Engineering major, L&T, is “going through the evaluation process” for a possible entry into the manufacture of electrolysers – equipment that produce hydrogen by splitting water.

Disclosing this in response to a question at a virtual press conference today, L&T’s Whole-time Director and Senior Executive Vice President (Energy), Subramanian Sarma, pointed out that there were many electrolyser technologies, each with its own supply chain.

“We are looking at the entire supply chain,” he said. “It is very much on the cards,” he said. However, when asked when an announcement might be expected, he said, “If we decide to go ahead, an announcement could come this financial year.”

Also read: L&T Finance Holdings’ Q2 net profit down 15.5%

L&T is putting up a green hydrogen plant at its Hazira complex, which would be completed this financial year.
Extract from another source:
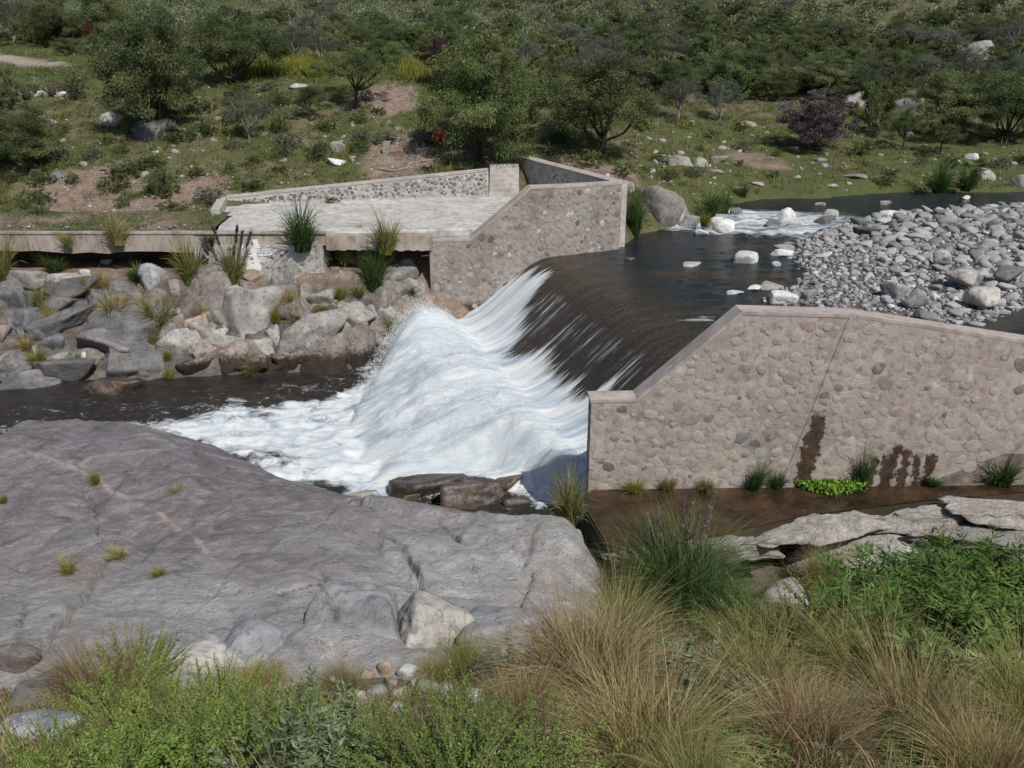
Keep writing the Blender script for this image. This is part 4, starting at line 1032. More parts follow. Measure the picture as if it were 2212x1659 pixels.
GP = lo + rng.random((n_g * 2, 2)) * (hi - lo); GP = GP[sdist(GP[:, 0], GP[:, 1], BAR) > -.3]
gu, gv, _ = project(np.stack([GP[:, 0], GP[:, 1], H(GP[:, 0], GP[:, 1])], -1)); GP = GP[(gu < 2950) & (gv < 760)]
ghz = H(GP[:, 0], GP[:, 1])
for p, h_ in zip(GP, ghz): small.append((p[0], p[1], h_, .03 + .07 * rng.random()))
def pebbles(name, arr, mat, sub=1):
    arr = np.array(arr); n = len(arr); Vs, Fs = [], []
    shapes = [rock_shape(700 + k, sub, 8, .03, 6, .2) for k in range(8)]
    cnt = 0; cols = []
    for k in range(8):
        a = arr[k::8]; V, F = shapes[k]; m = len(a)
        if not m: continue
        th = rng.uniform(0, 6.3, m); c_, s_ = np.cos(th), np.sin(th)
        W = V[None] * np.array([1, .8, .6]) * a[:, 3][:, None, None]
        W = np.stack([W[..., 0] * c_[:, None] - W[..., 1] * s_[:, None], W[..., 0] * s_[:, None] + W[..., 1] * c_[:, None], W[..., 2]], -1)
        W = W + a[:, None, :3] + np.array([0, 0, 1]) * (a[:, 3] * .2)[:, None, None]
        Vs.append(W.reshape(-1, 3)); Fs.append((F[None] + (np.arange(m) * len(V))[:, None, None]).reshape(-1, 3) + cnt); cnt += m * len(V)
        cols.append(np.repeat(rng.random(m), len(V)))
    return mesh_of(name, np.concatenate(Vs), np.concatenate(Fs), mat, True, {'var': np.concatenate(cols)})
g = G('fine gravel'); 
c_ = g.ramp(g.attr('var'), [(0., (.11, .11, .115)), (.3, (.19, .19, .192)), (.7, (.285, .282, .277)), (.92, (.36, .355, .345)), (1., (.5, .5, .49))])
M['gravel'] = g.done(g.bsdf(c_, .85, g.bump(g.noise(g.pos(), 30, 3), .3, .02), .3))
setp(link('gravel', pebbles('gravel', small, M['gravel'])), 'fine grey gravel of the river bar', 'gravel', kind='stuff')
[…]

It was also said at the press conference that the company might put up a few more green hydrogen plants at other of its manufacturing complexes. However, the evaluation is on whether or not to get into manufacture of electrolysers, as a business.

CO2 concrete

L&T, being an infrastructure major that builds roads, bridges and buildings, uses a lot of concrete. Globally, technologies are evolving to make ‘green concrete’ by using carbon dioxide for concrete curing, which would also reduce the need for water for that purpose.

Asked if L&T had started using carbon dioxide in the making of concrete for its construction, Sarma said that the technology was still only evolving and L&T was “studying” it. He observed that a major challenge was to capture the carbon dioxide from sources that emit the gas, the technology for which again was yet to mature. It was also noted that if carbon dioxide could be used in the manufacture of concrete, L&T would save a good amount of water consumption.

Net zero by 2040

Releasing L&T’s ‘4th Integrated Report’, which deals with the company’s sustainability initiatives, Sarma, along with R Shankar Raman, Whole-time Director & Chief Financial Officer and Anup Sahay, Head – Corporate Strategy and Special Initiatives, said that by 2040, L&T’s operations would be net-zero emissions. Ninety per cent of this would come from switching over to initiatives such as renewable energy, green hydrogen and biodiesel; the other 10 per cent would be offset by creating carbon sinks.

L&T has been planting about a million trees a year for the last four years, and would continue to do so for the next ten years, so as to create “a significant carbon sink”.

It was said that the company would spend between ₹1,000 crore and ₹5,000 crore on its green initiatives, spread over a number of years. Asked if the company would tap the carbon markets for selling offsets, Sarma observed that the option was open. Asked if the company would raise funds via the ‘green bond’ route, Shankar Raman pointed out that there was no cost advantage in doing so.